Bom, subimos a Guaicurus derramando as pétalas nas portas dos prostíbulos e a corrente de homens a entrar e sair não se altera, fluxos e fluxos deste comércio que torna a cidade atrativa para as profissionais que assim como Gabriela Leite constatou nos idos anos 70 "Belo Horizonte é ótima para se ganhar dinheiro, os programas são curtos, no máximo 10 min. e, a demanda é grande". Assim também confirmou uma profissional que me seguiu durante a ação e que no final se aproximou para conversar, ela veio do RJ pois soube que BH era rentável.

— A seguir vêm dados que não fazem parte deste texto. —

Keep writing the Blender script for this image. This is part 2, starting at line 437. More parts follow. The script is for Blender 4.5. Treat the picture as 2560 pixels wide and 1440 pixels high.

Ela questionou o porquê da minha ação uma vez que não sou puta... eu disse que era por respeito e admiração (entre outras coisas) e, ela se assustou, segundo ela é muita exposição, eu sorri.
O contato com as mulheres foi tão intenso que até sermão eu ganhei, uma senhora evangélica me seguiu por um tempo e assim que teve oportunidade pregou para mim e para meu bebê, derramei pétalas em seus pés e ela se protegeu, tá amarrado. Jesus tem uma grande obra para sua vida é só aceitá-lo, assim ela falava! Outras mulheres agradeciam as pétalas, sentiam-se prestigiadas, outras tinham medo, curiosidade... algumas se irritavam e depois cediam e catavam algumas no chão para esconder nos sutiãs... Algumas pessoas se aproximaram com gestos e símbolos de terreiro me saudando e pedindo a benção, cruzando seus braços, riscando no chão a meus pés e as pétalas nos abençoavam mutuamente. Os homens em sua maioria gritavam, queriam casar com a noiva de vermelho e branco, riam, _chuta que é macumba! Outros se aproximaram, abençoavam... enfim, uns se incomodavam e comentavam uns com os outros, se inquietavam com a ação!
Por hora é isso que sai de mim, muito mais houve... sou pequena pra dizer! Obrigada Companheiros Obscênicos pela experiência!
Axé!
3 comentários:
que belo seu relato, nêga! comovente... quando fala de sua mudança-gestação de novas mulheres, ai! e que forte foi mesmo essa ação, que forte é você! beijos
Nega querida e companheira de ação e vida...te ler me faz me sentir mais vivo! SALVE PADILHA: Uma ação corajosa, que deseja provocar os códigos e símbolos, uma ação poética que muitas vezes encontra agressividades, e que você responde com PÉTALAS E PERFUME DE ROSAS....PURA ALTERIDADE! e Heloisa, tua pequena, estreando no Obscena, nossa, tudo muito forte e lindo! Uma ode de amor às mulheres das ruas e às ruas das mulheres!
Queridos, minha força vem daqueles que amo, respeito e admiro e o Obscena e suas ações/situações são essenciais em minha vida! Heloísa nascerá em meio a pessoas ÚNICAS e sou extremamente grata ao universo por essa dádiva em minha vida! Obrigada Crovito e Tia Nina pela parceria singular e por todas as inquietações provocadas ao longo destes anos de convivência! Axé!